◆ What you should do ◆
Give back an exact copy of the lines from the start of the material through the line bearing "scene = bpy.context.scene". Include both ends and nothing else.

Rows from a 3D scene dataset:
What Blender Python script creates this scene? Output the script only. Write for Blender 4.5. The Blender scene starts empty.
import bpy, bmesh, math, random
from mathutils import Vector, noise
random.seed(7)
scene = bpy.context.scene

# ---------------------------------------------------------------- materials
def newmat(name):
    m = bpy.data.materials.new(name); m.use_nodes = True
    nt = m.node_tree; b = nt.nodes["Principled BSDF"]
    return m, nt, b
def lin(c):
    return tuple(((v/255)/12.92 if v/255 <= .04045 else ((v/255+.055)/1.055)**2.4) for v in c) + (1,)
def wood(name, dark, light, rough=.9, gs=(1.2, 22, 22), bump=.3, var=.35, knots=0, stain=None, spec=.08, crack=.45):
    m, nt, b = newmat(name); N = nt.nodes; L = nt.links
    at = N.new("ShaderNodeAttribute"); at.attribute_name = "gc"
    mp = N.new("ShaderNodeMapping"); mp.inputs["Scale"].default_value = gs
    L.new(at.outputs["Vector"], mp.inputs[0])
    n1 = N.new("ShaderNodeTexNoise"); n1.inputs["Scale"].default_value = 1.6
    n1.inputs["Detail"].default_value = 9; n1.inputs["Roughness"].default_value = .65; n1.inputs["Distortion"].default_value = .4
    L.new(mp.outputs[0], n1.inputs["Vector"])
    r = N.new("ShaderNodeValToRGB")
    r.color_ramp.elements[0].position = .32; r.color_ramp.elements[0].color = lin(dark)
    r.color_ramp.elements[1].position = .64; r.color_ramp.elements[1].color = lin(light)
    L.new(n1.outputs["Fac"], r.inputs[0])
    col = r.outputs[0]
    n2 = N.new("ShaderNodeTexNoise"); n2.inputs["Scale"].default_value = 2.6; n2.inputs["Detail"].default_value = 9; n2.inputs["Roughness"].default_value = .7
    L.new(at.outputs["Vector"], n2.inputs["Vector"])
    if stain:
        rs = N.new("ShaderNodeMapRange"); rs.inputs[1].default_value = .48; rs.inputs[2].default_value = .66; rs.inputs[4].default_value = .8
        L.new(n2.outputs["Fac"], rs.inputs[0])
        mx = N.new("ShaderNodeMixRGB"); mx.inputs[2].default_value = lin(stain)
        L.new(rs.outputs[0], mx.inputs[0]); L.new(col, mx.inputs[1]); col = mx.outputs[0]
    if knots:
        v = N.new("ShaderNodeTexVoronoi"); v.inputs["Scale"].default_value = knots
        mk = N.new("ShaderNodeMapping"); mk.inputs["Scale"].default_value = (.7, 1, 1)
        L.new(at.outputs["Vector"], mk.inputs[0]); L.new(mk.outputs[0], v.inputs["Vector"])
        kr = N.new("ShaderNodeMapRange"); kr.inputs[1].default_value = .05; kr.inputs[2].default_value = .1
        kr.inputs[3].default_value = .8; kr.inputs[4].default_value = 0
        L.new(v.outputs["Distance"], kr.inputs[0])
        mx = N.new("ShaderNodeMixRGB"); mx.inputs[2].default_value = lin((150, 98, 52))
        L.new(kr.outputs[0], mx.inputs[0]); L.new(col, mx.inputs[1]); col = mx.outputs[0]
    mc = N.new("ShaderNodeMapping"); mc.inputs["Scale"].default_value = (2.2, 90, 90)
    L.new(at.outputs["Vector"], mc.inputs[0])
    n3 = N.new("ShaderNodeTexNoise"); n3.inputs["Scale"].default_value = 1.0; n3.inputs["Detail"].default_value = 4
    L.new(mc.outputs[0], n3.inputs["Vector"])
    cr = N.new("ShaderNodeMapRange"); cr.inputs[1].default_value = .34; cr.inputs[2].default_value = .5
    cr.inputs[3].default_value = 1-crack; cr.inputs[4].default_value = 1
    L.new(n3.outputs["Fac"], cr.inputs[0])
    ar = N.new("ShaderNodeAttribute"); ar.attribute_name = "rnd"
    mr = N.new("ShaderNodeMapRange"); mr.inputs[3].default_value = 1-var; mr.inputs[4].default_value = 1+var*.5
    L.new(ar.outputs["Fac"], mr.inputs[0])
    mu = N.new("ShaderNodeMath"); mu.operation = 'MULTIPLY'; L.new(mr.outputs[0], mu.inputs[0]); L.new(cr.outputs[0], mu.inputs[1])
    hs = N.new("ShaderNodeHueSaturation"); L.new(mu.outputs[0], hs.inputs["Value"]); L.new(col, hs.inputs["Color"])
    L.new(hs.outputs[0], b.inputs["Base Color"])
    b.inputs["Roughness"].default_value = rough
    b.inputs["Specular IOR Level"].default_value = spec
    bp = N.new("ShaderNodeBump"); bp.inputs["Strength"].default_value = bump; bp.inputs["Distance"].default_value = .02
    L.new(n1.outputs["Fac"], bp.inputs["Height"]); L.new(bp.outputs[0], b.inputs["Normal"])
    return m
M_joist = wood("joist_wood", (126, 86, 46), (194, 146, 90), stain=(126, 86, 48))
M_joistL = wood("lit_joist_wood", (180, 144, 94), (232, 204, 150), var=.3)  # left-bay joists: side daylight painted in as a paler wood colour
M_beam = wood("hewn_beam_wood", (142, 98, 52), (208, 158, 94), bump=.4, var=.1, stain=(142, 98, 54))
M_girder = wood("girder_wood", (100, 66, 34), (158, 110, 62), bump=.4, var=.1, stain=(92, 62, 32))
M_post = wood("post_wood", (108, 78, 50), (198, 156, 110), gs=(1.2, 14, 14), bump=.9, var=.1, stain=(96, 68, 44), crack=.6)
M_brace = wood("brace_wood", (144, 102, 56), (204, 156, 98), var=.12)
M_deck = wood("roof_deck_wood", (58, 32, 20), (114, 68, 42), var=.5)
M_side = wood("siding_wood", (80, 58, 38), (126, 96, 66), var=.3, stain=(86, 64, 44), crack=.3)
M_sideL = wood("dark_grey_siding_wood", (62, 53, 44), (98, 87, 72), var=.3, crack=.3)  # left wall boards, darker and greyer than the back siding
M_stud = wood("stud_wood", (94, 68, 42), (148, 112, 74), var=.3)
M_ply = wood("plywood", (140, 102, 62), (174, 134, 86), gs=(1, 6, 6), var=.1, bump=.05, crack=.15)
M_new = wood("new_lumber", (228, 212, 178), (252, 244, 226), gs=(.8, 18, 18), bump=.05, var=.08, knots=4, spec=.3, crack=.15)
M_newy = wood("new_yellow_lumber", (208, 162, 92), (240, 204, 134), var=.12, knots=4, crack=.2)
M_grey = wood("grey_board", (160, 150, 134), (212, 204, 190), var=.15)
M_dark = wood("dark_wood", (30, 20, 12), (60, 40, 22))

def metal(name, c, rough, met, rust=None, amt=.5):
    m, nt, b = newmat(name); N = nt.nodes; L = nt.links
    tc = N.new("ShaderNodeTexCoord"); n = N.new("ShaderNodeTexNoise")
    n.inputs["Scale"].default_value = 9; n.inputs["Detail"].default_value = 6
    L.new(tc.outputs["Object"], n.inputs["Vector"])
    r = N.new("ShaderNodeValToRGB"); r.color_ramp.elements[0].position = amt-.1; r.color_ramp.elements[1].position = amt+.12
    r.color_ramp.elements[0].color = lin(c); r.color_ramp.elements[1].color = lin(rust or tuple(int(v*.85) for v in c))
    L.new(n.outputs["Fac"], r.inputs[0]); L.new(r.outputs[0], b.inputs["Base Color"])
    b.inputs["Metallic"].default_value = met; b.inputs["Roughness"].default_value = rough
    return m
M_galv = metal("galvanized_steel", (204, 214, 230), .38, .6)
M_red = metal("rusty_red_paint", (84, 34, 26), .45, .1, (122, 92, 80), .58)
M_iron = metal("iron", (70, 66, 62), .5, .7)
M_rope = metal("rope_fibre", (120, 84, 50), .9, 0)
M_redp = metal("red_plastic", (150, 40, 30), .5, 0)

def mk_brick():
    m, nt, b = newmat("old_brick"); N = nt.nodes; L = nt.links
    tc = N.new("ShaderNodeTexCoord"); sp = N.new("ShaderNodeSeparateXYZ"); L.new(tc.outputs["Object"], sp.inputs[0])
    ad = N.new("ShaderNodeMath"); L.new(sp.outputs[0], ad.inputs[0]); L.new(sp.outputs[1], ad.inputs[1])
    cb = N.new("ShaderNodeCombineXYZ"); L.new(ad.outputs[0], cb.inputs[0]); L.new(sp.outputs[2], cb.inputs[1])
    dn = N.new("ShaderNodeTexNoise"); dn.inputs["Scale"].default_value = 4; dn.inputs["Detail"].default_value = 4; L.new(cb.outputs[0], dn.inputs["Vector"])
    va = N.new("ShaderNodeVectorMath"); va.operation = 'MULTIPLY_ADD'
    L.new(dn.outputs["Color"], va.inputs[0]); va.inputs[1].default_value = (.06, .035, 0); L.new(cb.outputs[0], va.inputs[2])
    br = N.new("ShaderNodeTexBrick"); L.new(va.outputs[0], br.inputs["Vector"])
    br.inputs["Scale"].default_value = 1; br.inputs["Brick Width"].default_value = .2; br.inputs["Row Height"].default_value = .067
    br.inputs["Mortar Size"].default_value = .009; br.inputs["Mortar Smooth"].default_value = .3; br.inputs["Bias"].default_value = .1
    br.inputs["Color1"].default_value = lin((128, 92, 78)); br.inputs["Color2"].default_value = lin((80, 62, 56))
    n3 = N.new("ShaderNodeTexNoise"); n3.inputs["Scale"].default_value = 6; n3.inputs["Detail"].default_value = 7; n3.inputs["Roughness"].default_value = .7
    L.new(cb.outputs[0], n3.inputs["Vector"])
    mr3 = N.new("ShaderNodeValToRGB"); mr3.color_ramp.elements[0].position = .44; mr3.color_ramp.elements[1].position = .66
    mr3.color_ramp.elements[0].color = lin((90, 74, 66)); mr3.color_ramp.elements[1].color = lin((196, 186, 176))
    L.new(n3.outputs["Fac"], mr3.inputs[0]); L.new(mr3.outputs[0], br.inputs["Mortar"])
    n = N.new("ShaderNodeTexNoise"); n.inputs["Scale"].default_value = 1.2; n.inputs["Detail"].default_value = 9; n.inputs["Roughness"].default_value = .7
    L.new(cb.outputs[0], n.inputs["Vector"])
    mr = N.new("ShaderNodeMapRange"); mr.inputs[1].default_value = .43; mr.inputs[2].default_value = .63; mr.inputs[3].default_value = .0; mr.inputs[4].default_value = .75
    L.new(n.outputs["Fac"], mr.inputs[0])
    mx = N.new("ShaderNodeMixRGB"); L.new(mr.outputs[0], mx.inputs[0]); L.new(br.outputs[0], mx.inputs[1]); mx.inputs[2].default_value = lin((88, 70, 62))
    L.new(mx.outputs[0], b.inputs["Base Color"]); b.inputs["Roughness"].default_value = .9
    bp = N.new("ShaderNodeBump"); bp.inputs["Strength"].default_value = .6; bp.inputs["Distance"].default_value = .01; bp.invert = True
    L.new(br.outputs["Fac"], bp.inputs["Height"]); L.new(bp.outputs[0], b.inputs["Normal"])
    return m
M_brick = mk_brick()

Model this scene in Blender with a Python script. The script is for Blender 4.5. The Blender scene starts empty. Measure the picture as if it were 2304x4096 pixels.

◆ Solved problem ◆
What Blender Python script creates this scene? Output the script only. Write for Blender 4.5. The Blender scene starts empty.
import bpy, bmesh, math, random
from mathutils import Vector, noise
random.seed(7)
scene = bpy.context.scene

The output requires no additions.